You would have suffered eternal death, had he not been born in time. Never would you have been freed from sinful flesh, had he not taken on himself the likeness of sinful flesh. You would have suffered everlasting unhappiness, had it not been for this mercy. You would never have returned to life, had he not shared your death. You would have been lost if he had not hastened to your aid. You would have perished, had he not come.
Let us then joyfully celebrate the coming of our salvation and redemption. Let us celebrate the festive day on which he who is the great and eternal day came from the great and endless day of eternity into our own short day of time.
He has become our justice, our sanctification, our redemption, so that, as it is written: Let him who glories glory in the Lord.
Truth, then, has arisen from the earth: Christ who said, I am the Truth, was born of a virgin. And justice looked down from heaven: because believing in this new-born child, man is justified not by himself but by God.
Truth has arisen from the earth: because the Word was made flesh. And justice looked down from heaven: because every good gift and every perfect gift is from above.
Truth has arisen from the earth: flesh from Mary. And justice looked down from heaven: for man can receive nothing unless it has been given him from heaven.

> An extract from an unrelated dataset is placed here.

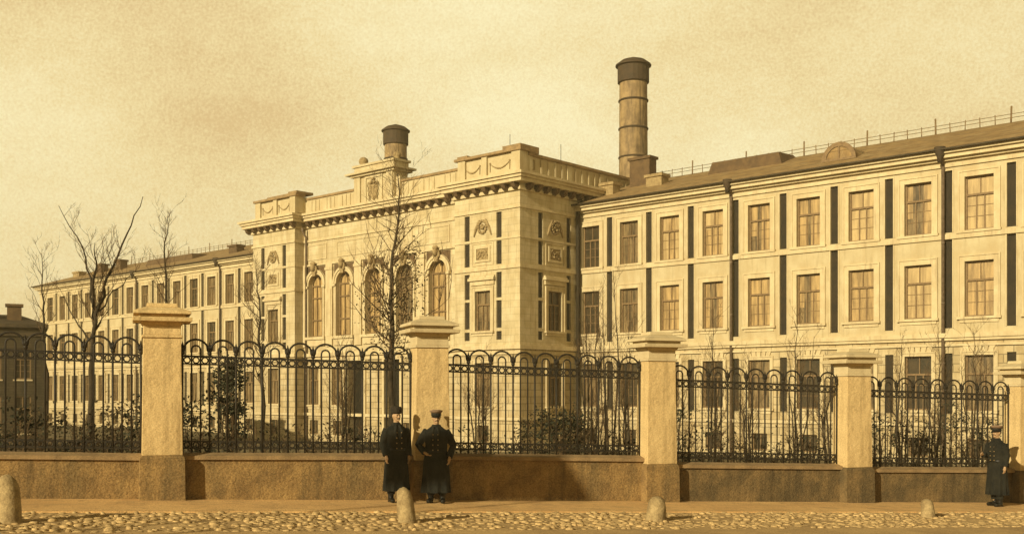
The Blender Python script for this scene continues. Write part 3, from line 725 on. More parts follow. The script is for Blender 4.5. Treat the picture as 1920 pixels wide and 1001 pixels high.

Justified by faith, let us be at peace with God: for justice and peace have embraced one another. Through our Lord Jesus Christ: for Truth has arisen from the earth. Through whom we have access to that grace in which we stand, and our boast is in our hope of God’s glory. He does not say: “of our glory,” but of God’s glory: for justice has not proceeded from us but has looked down from heaven. Therefore he who glories, let him glory, not in himself, but in the Lord.
For this reason, when our Lord was born of the Virgin, the message of the angelic voices was: Glory to God in the highest, and peace to his people on earth.
For how could there be peace on earth unless Truth has arisen from the earth, that is, unless Christ, were born of our flesh? And he is our peace who made the two into one: that we might be men of good will, sweetly linked by the bond of unity.
Let us then rejoice in this grace, so that our glorying may bear witness to our good conscience by which we glory, not in ourselves, but in the Lord. That is why Scripture says: He is my glory, the one who lifts up my head.For what greater grace could God have made to dawn on us than to make his only Son become the son of man, so that a son of man might in his turn become the son of God?
Ask if this were merited; ask for its reason, for its justification, and see whether you will find any other answer but sheer grace.
From the Office of Readings, Sermon from St Augustine, (Sermo 185: PL 38, 997-999)
This Christmas, I pray you and I will know this sheer grace…
From our house to yours…. Merry Christmas!